* Supplied data:
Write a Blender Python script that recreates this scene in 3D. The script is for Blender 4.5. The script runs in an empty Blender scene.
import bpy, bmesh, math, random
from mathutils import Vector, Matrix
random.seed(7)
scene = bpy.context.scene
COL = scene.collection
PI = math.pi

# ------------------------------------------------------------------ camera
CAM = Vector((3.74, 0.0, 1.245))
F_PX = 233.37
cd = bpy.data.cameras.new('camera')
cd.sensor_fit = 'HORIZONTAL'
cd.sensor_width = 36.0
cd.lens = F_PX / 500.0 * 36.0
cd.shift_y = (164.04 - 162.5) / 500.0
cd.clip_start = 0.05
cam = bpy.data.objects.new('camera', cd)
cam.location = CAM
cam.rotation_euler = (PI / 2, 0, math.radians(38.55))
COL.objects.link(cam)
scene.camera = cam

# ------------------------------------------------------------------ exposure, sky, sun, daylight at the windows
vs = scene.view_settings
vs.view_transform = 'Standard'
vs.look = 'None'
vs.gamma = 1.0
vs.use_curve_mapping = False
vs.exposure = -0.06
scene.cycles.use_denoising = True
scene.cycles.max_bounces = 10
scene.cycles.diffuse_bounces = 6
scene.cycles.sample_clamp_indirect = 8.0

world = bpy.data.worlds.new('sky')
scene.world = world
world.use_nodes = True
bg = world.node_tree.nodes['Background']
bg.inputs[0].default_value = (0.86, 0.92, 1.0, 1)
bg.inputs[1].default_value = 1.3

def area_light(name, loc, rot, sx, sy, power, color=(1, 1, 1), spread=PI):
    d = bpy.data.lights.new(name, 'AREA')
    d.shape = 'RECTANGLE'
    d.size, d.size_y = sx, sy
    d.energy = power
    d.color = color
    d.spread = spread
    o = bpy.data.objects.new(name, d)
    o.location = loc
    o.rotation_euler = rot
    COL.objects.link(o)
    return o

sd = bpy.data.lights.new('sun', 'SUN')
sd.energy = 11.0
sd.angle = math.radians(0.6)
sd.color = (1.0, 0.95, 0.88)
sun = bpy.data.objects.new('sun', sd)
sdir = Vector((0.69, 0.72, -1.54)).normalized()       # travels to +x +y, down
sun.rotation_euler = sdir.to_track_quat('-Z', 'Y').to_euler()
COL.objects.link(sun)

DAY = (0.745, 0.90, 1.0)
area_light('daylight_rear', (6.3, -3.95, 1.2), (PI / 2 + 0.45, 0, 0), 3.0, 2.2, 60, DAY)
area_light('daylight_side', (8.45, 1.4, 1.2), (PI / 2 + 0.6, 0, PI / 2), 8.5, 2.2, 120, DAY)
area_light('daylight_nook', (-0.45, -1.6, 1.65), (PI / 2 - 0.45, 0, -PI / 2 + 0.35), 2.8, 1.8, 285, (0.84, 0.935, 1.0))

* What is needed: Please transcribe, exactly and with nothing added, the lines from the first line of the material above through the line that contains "scene.camera = cam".

* Result of the task:
Write a Blender Python script that recreates this scene in 3D. The script is for Blender 4.5. The script runs in an empty Blender scene.
import bpy, bmesh, math, random
from mathutils import Vector, Matrix
random.seed(7)
scene = bpy.context.scene
COL = scene.collection
PI = math.pi

# ------------------------------------------------------------------ camera
CAM = Vector((3.74, 0.0, 1.245))
F_PX = 233.37
cd = bpy.data.cameras.new('camera')
cd.sensor_fit = 'HORIZONTAL'
cd.sensor_width = 36.0
cd.lens = F_PX / 500.0 * 36.0
cd.shift_y = (164.04 - 162.5) / 500.0
cd.clip_start = 0.05
cam = bpy.data.objects.new('camera', cd)
cam.location = CAM
cam.rotation_euler = (PI / 2, 0, math.radians(38.55))
COL.objects.link(cam)
scene.camera = cam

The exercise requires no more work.